Few investors today would consider investing in long-term Treasury bonds.
The yield curve, which measures the spread between interest rates for short-term and long-term bonds, is not as flat as it has been in recent years, but that’s faint hope for investors.
A 10-year Treasury is still yielding less than 3% interest. If the Federal Reserve Board achieves its goal of pushing inflation up to 2%, the real interest on a 10-year bond purchased today will be under 1%, payable at maturity.
If the Fed overshoots its goal and inflation moves higher, which is highly likely, a 10-year bond would produce a negative yield. What’s the probability that inflation will remain lower that the current yield on a 10-year Treasury over that entire period?
The U.S. has not had a period when inflation remained below 3% for a 10-year period since the days of the Great Depression. During the period of recession then slow growth that we’ve experienced since the financial crisis began in 2008, inflation has remained low and the Fed’s focus has been on fighting deflation. But when the economy improves and normal growth returns, inflation is likely to move significantly higher, as higher inflation is a byproduct of a healthy economy.
Long-term bonds are a risky investment that offers little potential gain, so if you’re buying bonds, it makes sense to go short. Unfortunately, the Fed doesn’t always make sense.
Fed Still Propping Up the Market
At the same time the Fed has been tapering its purchase of bonds, it has been lengthening the maturity of its purchases. As George Melloan wrote this week in The Wall Street Journal:
- Bonds with maturities of more than 10 years now account for 26% of the Fed’s portfolio, compared with 18% only four years ago.

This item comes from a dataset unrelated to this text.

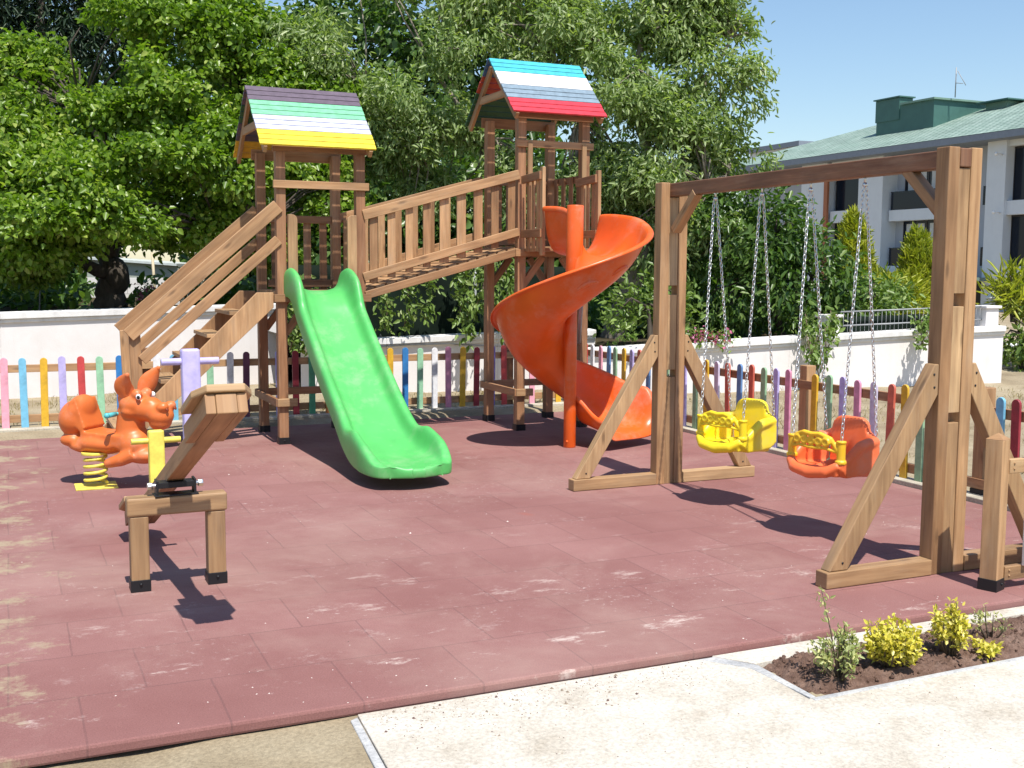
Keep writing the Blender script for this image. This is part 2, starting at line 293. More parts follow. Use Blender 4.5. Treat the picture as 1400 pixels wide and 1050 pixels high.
def rooftile():
    m, nt, b = newmat('green_roof_tiles'); uv = node(nt, 'ShaderNodeUVMap', uv_map='UVMap')
    br = node(nt, 'ShaderNodeTexBrick', i_Scale=1.0); br.inputs['Brick Width'].default_value = 0.42; br.inputs['Row Height'].default_value = 0.45; br.inputs['Mortar Size'].default_value = 0.05; br.inputs['Mortar Smooth'].default_value = 0.5
    br.inputs['Color1'].default_value = (0.21, 0.29, 0.24, 1); br.inputs['Color2'].default_value = (0.28, 0.36, 0.31, 1); br.inputs['Mortar'].default_value = (0.08, 0.14, 0.11, 1)
    nt.links.new(uv.outputs[0], br.inputs['Vector'])
    n = node(nt, 'ShaderNodeTexNoise', i_Scale=0.8, i_Detail=5.0); nt.links.new(uv.outputs[0], n.inputs['Vector'])
    c = mix(nt, 1.0, br.outputs[0], ramp(nt, n.outputs[0], [(0.3, g(0.85)), (0.7, g(1.15))]), 'MULTIPLY')
    nt.links.new(c, b.inputs['Base Color']); b.inputs['Roughness'].default_value = 0.7
    hh = mul(nt, br.outputs['Fac'], -1.0); bump(nt, b, hh, 0.6, 0.05); return m
ROOFT = rooftile()

# ------------------------------------------------------------------ mesh builder and hierarchy helpers
ORG = {}
def origin(o):
    p = V((0, 0, 0))
    while o is not None:
        p += ORG.get(o.name, V((0, 0, 0))); o = o.parent
    return p
class MB:
    def __init__(s): s.v = []; s.f = []; s.uv = []; s.mi = []; s.sm = []; s.rd = []
    def add(s, verts, faces, uvs=None, mi=0, smooth=False, rd=None):
        o = len(s.v); rd = rng.random() if rd is None else rd
        s.v += [tuple(p) for p in verts]
        for k, f in enumerate(faces):
            s.f.append([i+o for i in f]); s.uv.append(uvs[k] if uvs else [(0, 0)]*len(f)); s.mi.append(mi); s.sm.append(smooth); s.rd.append(rd)
    def board(s, p0, p1, side, wid, thk, mi=0, ends=(0, 0)):
        """a sawn timber from p0 to p1 (axis centre line): wid along `side`, thk along the third axis"""
        p0, p1 = V(p0), V(p1); a = p1-p0; L = a.length; a.normalize()
        sd_ = V(side); sd_ = (sd_-a*sd_.dot(a)).normalized(); n = a.cross(sd_)
        h, t = wid/2, thk/2
        vs = [p0+sd_*x*h+n*y*t for x, y in ((-1, -1), (1, -1), (1, 1), (-1, 1))]+[p1+sd_*x*h+n*y*t for x, y in ((-1, -1), (1, -1), (1, 1), (-1, 1))]
        fs = [(0, 3, 2, 1), (4, 5, 6, 7), (0, 1, 5, 4), (1, 2, 6, 5), (2, 3, 7, 6), (3, 0, 4, 7)]
        u0, v0 = rng.random()*40, rng.random()*40
        uv = [[(u0+q[0]*0.05, v0+q[1]*.6) for q in ((0, 0), (0, t*2), (h*2, t*2), (h*2, 0))]]*2
        def side_uv(wd, o): return [(u0, v0+o), (u0, v0+o+wd), (u0+L, v0+o+wd), (u0+L, v0+o)]
        uv = uv+[side_uv(wid, 0), side_uv(thk, 1.3), side_uv(wid, 2.1), side_uv(thk, 3.7)]
        s.add(vs, fs, uv, mi)
        return s
    def box(s, lo, hi, mi=0):
        lo, hi = V(lo), V(hi); c = (lo+hi)/2; d = hi-lo
        ax = max(range(3), key=lambda i: d[i]); a = [0, 0, 0]; a[ax] = 1; b = [0, 0, 0]; b[(ax+1) % 3] = 1
        p0 = c.copy(); p1 = c.copy(); p0[ax] = lo[ax]; p1[ax] = hi[ax]
        return s.board(p0, p1, b, d[(ax+1) % 3], d[(ax+2) % 3], mi)
    def prism(s, pts, o, ex, ey, ez, thk, mi=0, smooth=False):
        """2D outline pts in plane (ex,ey) at o, extruded thk along ez"""
        o, ex, ey, ez = V(o), V(ex), V(ey), V(ez); n = len(pts)
        A = [o+ex*x+ey*y for x, y in pts]; B = [p+ez*thk for p in A]
        fs = [tuple(range(n))[::-1], tuple(range(n, 2*n))]+[(i, (i+1) % n, (i+1) % n+n, i+n) for i in range(n)]
        u0, v0 = rng.random()*40, rng.random()*40
        uv = [[(u0+pts[i][1], v0+pts[i][0]) for i in f] for f in (tuple(range(n))[::-1], tuple(range(n)))]+[[(u0+pts[i][1], v0), (u0+pts[(i+1) % n][1], v0), (u0+pts[(i+1) % n][1], v0+thk), (u0+pts[i][1], v0+thk)] for i in range(n)]
        s.add(A+B, fs, uv, mi, smooth); return s
    def tube(s, pts, rad, n=8, mi=0, caps=True, closed=False, smooth=True):
        pts = [V(p) for p in pts]; m = len(pts); rad = [rad]*m if not hasattr(rad, '__len__') else rad
        vs = []; prev = None; T = []
        for i in range(m):
            if closed: t = pts[(i+1) % m]-pts[i-1]
            else: t = pts[min(i+1, m-1)]-pts[max(i-1, 0)]
            T.append(t.normalized())
        for i in range(m):
            t = T[i]
            if prev is None:
                q = V((0, 0, 1)) if abs(t.z) < 0.9 else V((1, 0, 0)); x = q.cross(t).normalized()
            else:
                x = (prev-t*prev.dot(t)); x = x.normalized() if x.length > 1e-6 else V((1, 0, 0)).cross(t).normalized()
            prev = x; y = t.cross(x)
            vs += [pts[i]+(x*math.cos(2*PI*k/n)+y*math.sin(2*PI*k/n))*rad[i] for k in range(n)]
        fs = []; uv = []; L = 0; mm = m if closed else m-1
        for i in range(mm):
            d = (pts[(i+1) % m]-pts[i]).length
            for k in range(n):
                a, b = i*n+k, i*n+(k+1) % n; c, e = ((i+1) % m)*n+(k+1) % n, ((i+1) % m)*n+k
                fs.append((a, b, c, e)); uv.append([(L, k/n*.3), (L, (k+1)/n*.3), (L+d, (k+1)/n*.3), (L+d, k/n*.3)])
            L += d
        s.add(vs, fs, uv, mi, smooth)
        if caps and not closed:
            o = len(s.v)-len(vs); r_ = s.rd[-1]
            s.f.append([o+k for k in range(n)][::-1]); s.f.append([o+(m-1)*n+k for k in range(n)])
            for _ in range(2): s.uv.append([(0, 0)]*n); s.mi.append(mi); s.sm.append(False); s.rd.append(r_)
        return s
    def grid(s, rows, mi=0, smooth=True, closed_v=False):
        nr, nc = len(rows), len(rows[0]); vs = [p for r in rows for p in r]; fs = []
        for i in range(nr-1):
            for j in range(nc if closed_v else nc-1):
                fs.append((i*nc+j, i*nc+(j+1) % nc, (i+1)*nc+(j+1) % nc, (i+1)*nc+j))
        s.add(vs, fs, None, mi, smooth); return s
    def ball(s, c, r, rot=None, n=12, mi=0):
        c = V(c); r = V(r) if hasattr(r, '__len__') else V((r, r, r)); R_ = Euler(rot).to_matrix() if rot else Matrix.Identity(3)
        vs = []; fs = []
        for i in range(n+1):
            th = PI*i/n
            for k in range(2*n):
                ph = PI*k/n
                vs.append(c+R_ @ V((r.x*math.sin(th)*math.cos(ph), r.y*math.sin(th)*math.sin(ph), r.z*math.cos(th))))
        for i in range(n):
            for k in range(2*n):
                a, b = i*2*n+k, i*2*n+(k+1) % (2*n)
                fs.append((a, a+2*n, b+2*n, b))
        s.add(vs, fs, None, mi, True); return s
    def mesh(s, name, mats, off=V((0, 0, 0))):
        me = bpy.data.meshes.new(name); o = V(off)
        me.from_pydata([(x-o.x, y-o.y, z-o.z) for x, y, z in s.v], [], s.f)
        for m in (mats if isinstance(mats, (list, tuple)) else [mats]): me.materials.append(m)
        uvl = me.uv_layers.new(name='UVMap'); rl = me.uv_layers.new(name='rnd')
        flat = [c for f in s.uv for p in f for c in p]; uvl.data.foreach_set('uv', flat)
        fr = [c for f, r in zip(s.f, s.rd) for _ in f for c in (r, 0.5)]; rl.data.foreach_set('uv', fr)
        me.polygons.foreach_set('material_index', s.mi); me.polygons.foreach_set('use_smooth', s.sm)
        me.update(); return me
    def build(s, name, mats, parent=None, bevel=0.004, loc=None, segs=2):
        off = origin(parent) if parent else V(loc or (0, 0, 0))
        o = bpy.data.objects.new(name, s.mesh(name, mats, off)); COL.objects.link(o)
        if parent: o.parent = parent
        elif loc: o.location = loc; ORG[o.name] = V(loc)
        if bevel:
            b = o.modifiers.new('edge', 'BEVEL'); b.width = bevel; b.segments = segs; b.limit_method = 'ANGLE'; b.angle_limit = math.radians(50)
        return o
def tag(o, label, cat, group=None, kind=None):
    o['label'] = label; o['category'] = cat
    if group: o['group'] = group
    if kind: o['kind'] = kind
    return o
def struct(o, label=None, cat=None, kind='structure'):
    o['kind'] = kind
    if label: o['label'] = label
    if cat: o['category'] = cat
    return o
def thing(name, label, cat, loc, group=None):
    o = bpy.data.objects.new(name, None); COL.objects.link(o); o.location = loc; ORG[o.name] = V(loc); o.empty_display_size = .2
    return tag(o, label, cat, group)
def part(name, parent, label=None):
    o = bpy.data.objects.new(name, None); COL.objects.link(o); o.parent = parent; o.empty_display_size = .1
    if label: o['label'] = label
    return o
def remesh(mb, name, mats, parent, voxel=0.012, smooth=6, loc=None):
    o = mb.build(name, mats, parent, bevel=0, loc=loc)
    r = o.modifiers.new('r', 'REMESH'); r.mode = 'VOXEL'; r.voxel_size = voxel; r.use_smooth_shade = True
    s_ = o.modifiers.new('s', 'SMOOTH'); s_.iterations = smooth; s_.factor = 0.5
    dg = bpy.context.evaluated_depsgraph_get(); dg.update()
    me = bpy.data.meshes.new_from_object(o.evaluated_get(dg)); o.modifiers.clear(); old = o.data; o.data = me
    if not me.materials:
        for m in (mats if isinstance(mats, (list, tuple)) else [mats]): me.materials.append(m)
    for p in me.polygons: p.use_smooth = True
    return o
X3, Y3, Z3 = V((1, 0, 0)), V((0, 1, 0)), V((0, 0, 1))

exec_parts = []
# ------------------------------------------------------------------ ground and setting
def grid_sheet(name, x0, x1, y0, y1, nx, ny, zf, mat):
    mb = MB(); rows = [[V((x0+(x1-x0)*i/nx, y0+(y1-y0)*j/ny, zf(x0+(x1-x0)*i/nx, y0+(y1-y0)*j/ny))) for i in range(nx+1)] for j in range(ny+1)]
    mb.grid(rows); return mb.build(name, mat, bevel=0)
def fb(x, y, s=1.0): return mnoise.noise(V((x*s, y*s, 0.3)))
struct(grid_sheet('ground', -300, 500, -60, 700, 8, 8, lambda x, y: -0.16, DIRT))
struct(grid_sheet('earth_yard', -9, 24, 1.5, 16.6, 130, 70, lambda x, y: -0.06+0.018*fb(x, y, 2.2)+0.012*fb(x, y, 6)+(0.045 if y > 11.9 or x > 6.55 else 0)*min(1, max(y-11.75, x-6.5, 0)*6), DIRT))
mb = MB(); mb.box((-0.85, 4.03, -0.05), (6.33, 11.72, 0.0))
mat_o = mb.build('rubber_floor', RUBBER, bevel=0.012, loc=(-0.05, 4.03, 0)); struct(mat_o)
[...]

- Maturities between five and 10 years now account for 37% of the portfolio, versus 26% in 2010.
- Maturities from one to five years have dropped to 37% from 42%.
- Short-term notes of 91 days to a year accounted for 23% of holdings before the 2008 financial crisis. Today, the Fed holds none.
Melloan believes the shift from short-term purchases to long-term purchases is propping up the stock market, which has remained relatively stable – with some fluctuation, of course – in spite of the Fed’s announcement that it will continue cutting back bond purchases by $10 billion a month.
Paraphrasing John Butler, a fund manager for Amphora Commodities in London, Melloan writes that “buying a greater proportion of longer-dated securities from the banking system and thus relieving bankers of risk means that monetary policy may be no more tighter than it was before tapering.”
While current stock prices are synthetically produced, rather than a reflection of fundamentals or economic strength, high stock prices sure beat low stock prices – but what are the consequences of current Fed policy?
In purchasing long-term bonds, the Fed is relieving banks and the Treasury of some of its long-term risk. But when the Fed takes on risk, so does our monetary system, American taxpayers and the world economy. We’re in the dark about how purchasing bonds that are almost certain to drop in value helps the U.S. economy, even if it does help U.S. banks.
“The Fed has put itself in a position that offers no easy way out,” according to Melloan. “If credit demand rises and that huge holding of excess bank reserves finds its way into the global economy, it could trigger inflation in excess of the Fed’s strange 2% target, and it could happen fast.”
There is an upside to going long, though. While the Fed has been buying bonds, in part, to boost inflation, by moving its purchases to long-term bonds, it will not have an incentive to help keep inflation in check.
We’ll see how that works out in the next few years.